» **Aim**
Leave out any picture and return the remaining listing below exactly as given.

» **Source excerpt**
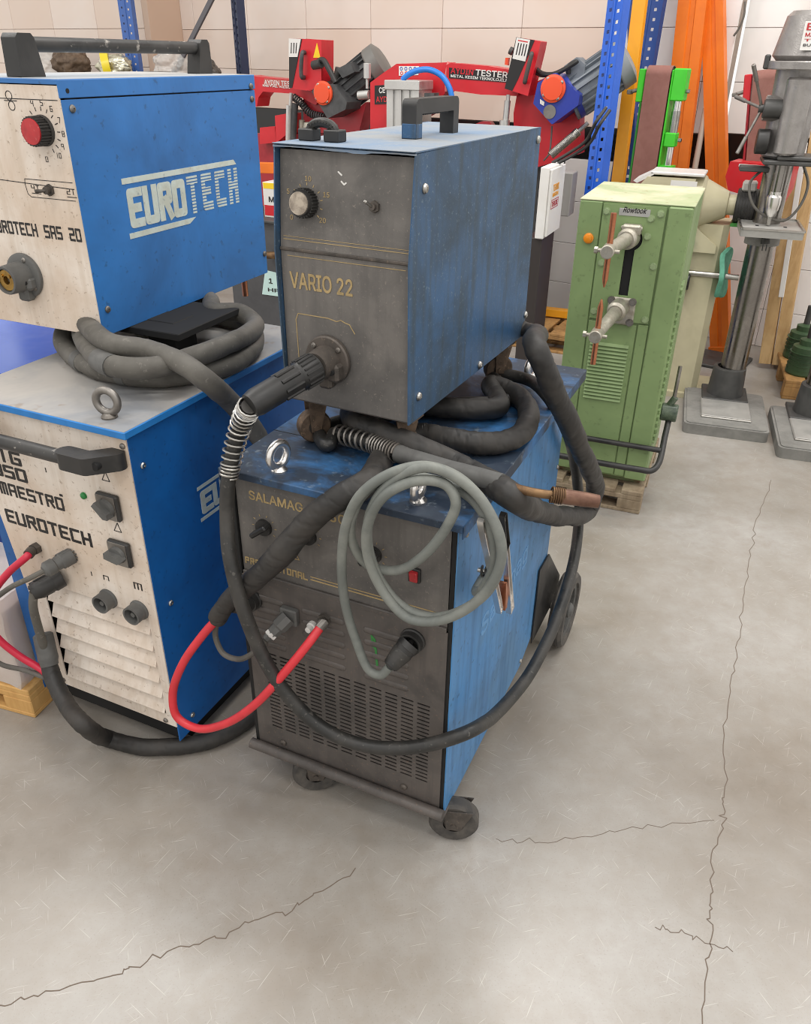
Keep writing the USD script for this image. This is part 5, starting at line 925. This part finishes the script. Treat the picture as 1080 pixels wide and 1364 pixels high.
E_.part('side_box', bx(.06, .14, .36, .48, zb2+.06, zt2-.06, .004), mat('grey_side_box', '#8d8a87', .5)); E_.part('cable', tube(catmull([(.06, .20, zt2+.0), (.14, .22, zt2+.05), (.22, .2, zt2+.11), (.27, .15, zt2+.20), (.30, .2, zt2+.26)], 7), .008, 10), black_pl); E_.part('cable', tube(catmull([(.09, .20, zt2+.0), (.16, .22, zt2+.04), (.24, .2, zt2+.10), (.29, .15, zt2+.19), (.32, .2, zt2+.25)], 7), .008, 10), black_pl)
pp_ = ground(735, 470); FPB = Fr(pp_[0], pp_[1], -.45); PB2 = T('wooden_pallet', 'wooden pallet on the floor between the blue power source and the spot welder', 'pallet', FPB); pallet(PB2, -.45, .22, 0, .45, .13, 5)
one('amber_beam', 'short amber beam lying on the pallet left of the spot welder', 'rack beam', [beam(V(*FPB.wld((-.25, .36, .165))), V(*FPB.wld((.24, .40, .165))), .05, .07, V(0, 0, 1.))], yellow_o)

# ================================================================== the two red band saws at the wall
fin_grey = mat('grey_motor_paint', '#7b8289', .45, dirt='#666c72', amt=.5, scale=12.); mot_blk = mat('dark_motor_paint', '#3b3c3d', .42, dirt='#58595a', amt=.6, scale=14.); gear_blue = mat('gearbox_blue', '#2a3a97', .35, dirt='#202c75', amt=.4, scale=10.); knob_or = mat('orange_red_cap', '#e2502a', .35)
label_blk = mat('black_sign', '#1e1b1c', .4); yel = mat('warning_yellow', '#e8c51f', .4); blue_air = mat('blue_air_hose', '#2477d0', .3); alu = mat('brushed_aluminium', '#c9c8c5', .35, .7, dirt='#b3b2af', amt=.5, scale=6.)
def tr(t, pts, y0, y1, c=0.):
    g = Polygon([t.f(*p, y0)[[0, 2]] for p in pts]); g = g.buffer(-c).buffer(c, quad_segs=4) if c else g
    return exz(g, y0, y1)
def motor(t, u0, u1, y, r, mbody, mgear, disc_px, gear_pts):
    """worm gearbox with a round cap and a finned motor pointing up to the right"""
    a, b = t.f(*u0, y), t.f(*u1, y+.10); d = b-a; L_ = np.linalg.norm(d); d = d/L_
    k = t.part('motor', [lathe([(0, 0), (r*.95, 0), (r*.95, .02), (r*.86, .03), (r*.86, L_*.78), (r*.80, L_*.8), (0, L_*.8)], a, d, 30)], mbody)
    X = align(d); u = X[:3, 0]; w_ = X[:3, 1]; fins = []
    for q in np.linspace(0, 2*np.pi, 19)[:-1]:
        m = bx(r*.82, r*1.0, -.004, .004, .05, L_*.76, 0); m = rot(m, q, (0, 0, 1)); X[:3, 3] = a; m.apply_transform(X); fins.append(m)
    t.part('cooling_fins', fins, mbody, k, kind='stuff')
    t.part('fan_cover', lathe([(r*.98, L_*.76), (r*1.02, L_*.78), (r*1.0, L_*.95), (r*.7, L_), (0, L_)], a, d, 30), mat(('dark' if mbody is mot_blk else 'grey')+'_fan_cover', '#6c6a66' if mbody is mot_blk else '#8d9296', .45), k)
    g = tr(t, gear_pts, y-.16, y+.02, .006); t.part('gearbox', g, mgear)
    c = t.f(*disc_px, y-.16); c[1] = y-.16; R_ = r*.56
    kk = t.part('orange_cap', lathe([(0, -.002), (R_, 0), (R_, .012), (R_*.82, .016), (R_*.8, .024), (0, .026)], c, (0, -1, 0), 36), knob_or)
    t.part('cap_screw', [screw(c+V(R_*.82*math.cos(q), -.014, R_*.82*math.sin(q)), (0, -1, 0), .010) for q in (.6, 2.17, 3.74, 5.31)], steel, kk)
    return a, d, L_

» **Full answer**
Keep writing the USD script for this image. This is part 5, starting at line 925. This part finishes the script. Treat the picture as 1080 pixels wide and 1364 pixels high.
E_.part('side_box', bx(.06, .14, .36, .48, zb2+.06, zt2-.06, .004), mat('grey_side_box', '#8d8a87', .5)); E_.part('cable', tube(catmull([(.06, .20, zt2+.0), (.14, .22, zt2+.05), (.22, .2, zt2+.11), (.27, .15, zt2+.20), (.30, .2, zt2+.26)], 7), .008, 10), black_pl); E_.part('cable', tube(catmull([(.09, .20, zt2+.0), (.16, .22, zt2+.04), (.24, .2, zt2+.10), (.29, .15, zt2+.19), (.32, .2, zt2+.25)], 7), .008, 10), black_pl)
pp_ = ground(735, 470); FPB = Fr(pp_[0], pp_[1], -.45); PB2 = T('wooden_pallet', 'wooden pallet on the floor between the blue power source and the spot welder', 'pallet', FPB); pallet(PB2, -.45, .22, 0, .45, .13, 5)
one('amber_beam', 'short amber beam lying on the pallet left of the spot welder', 'rack beam', [beam(V(*FPB.wld((-.25, .36, .165))), V(*FPB.wld((.24, .40, .165))), .05, .07, V(0, 0, 1.))], yellow_o)

# ================================================================== the two red band saws at the wall
fin_grey = mat('grey_motor_paint', '#7b8289', .45, dirt='#666c72', amt=.5, scale=12.); mot_blk = mat('dark_motor_paint', '#3b3c3d', .42, dirt='#58595a', amt=.6, scale=14.); gear_blue = mat('gearbox_blue', '#2a3a97', .35, dirt='#202c75', amt=.4, scale=10.); knob_or = mat('orange_red_cap', '#e2502a', .35)
label_blk = mat('black_sign', '#1e1b1c', .4); yel = mat('warning_yellow', '#e8c51f', .4); blue_air = mat('blue_air_hose', '#2477d0', .3); alu = mat('brushed_aluminium', '#c9c8c5', .35, .7, dirt='#b3b2af', amt=.5, scale=6.)
def tr(t, pts, y0, y1, c=0.):
    g = Polygon([t.f(*p, y0)[[0, 2]] for p in pts]); g = g.buffer(-c).buffer(c, quad_segs=4) if c else g
    return exz(g, y0, y1)
def motor(t, u0, u1, y, r, mbody, mgear, disc_px, gear_pts):
    """worm gearbox with a round cap and a finned motor pointing up to the right"""
    a, b = t.f(*u0, y), t.f(*u1, y+.10); d = b-a; L_ = np.linalg.norm(d); d = d/L_
    k = t.part('motor', [lathe([(0, 0), (r*.95, 0), (r*.95, .02), (r*.86, .03), (r*.86, L_*.78), (r*.80, L_*.8), (0, L_*.8)], a, d, 30)], mbody)
    X = align(d); u = X[:3, 0]; w_ = X[:3, 1]; fins = []
    for q in np.linspace(0, 2*np.pi, 19)[:-1]:
        m = bx(r*.82, r*1.0, -.004, .004, .05, L_*.76, 0); m = rot(m, q, (0, 0, 1)); X[:3, 3] = a; m.apply_transform(X); fins.append(m)
    t.part('cooling_fins', fins, mbody, k, kind='stuff')
    t.part('fan_cover', lathe([(r*.98, L_*.76), (r*1.02, L_*.78), (r*1.0, L_*.95), (r*.7, L_), (0, L_)], a, d, 30), mat(('dark' if mbody is mot_blk else 'grey')+'_fan_cover', '#6c6a66' if mbody is mot_blk else '#8d9296', .45), k)
    g = tr(t, gear_pts, y-.16, y+.02, .006); t.part('gearbox', g, mgear)
    c = t.f(*disc_px, y-.16); c[1] = y-.16; R_ = r*.56
    kk = t.part('orange_cap', lathe([(0, -.002), (R_, 0), (R_, .012), (R_*.82, .016), (R_*.8, .024), (0, .026)], c, (0, -1, 0), 36), knob_or)
    t.part('cap_screw', [screw(c+V(R_*.82*math.cos(q), -.014, R_*.82*math.sin(q)), (0, -1, 0), .010) for q in (.6, 2.17, 3.74, 5.31)], steel, kk)
    return a, d, L_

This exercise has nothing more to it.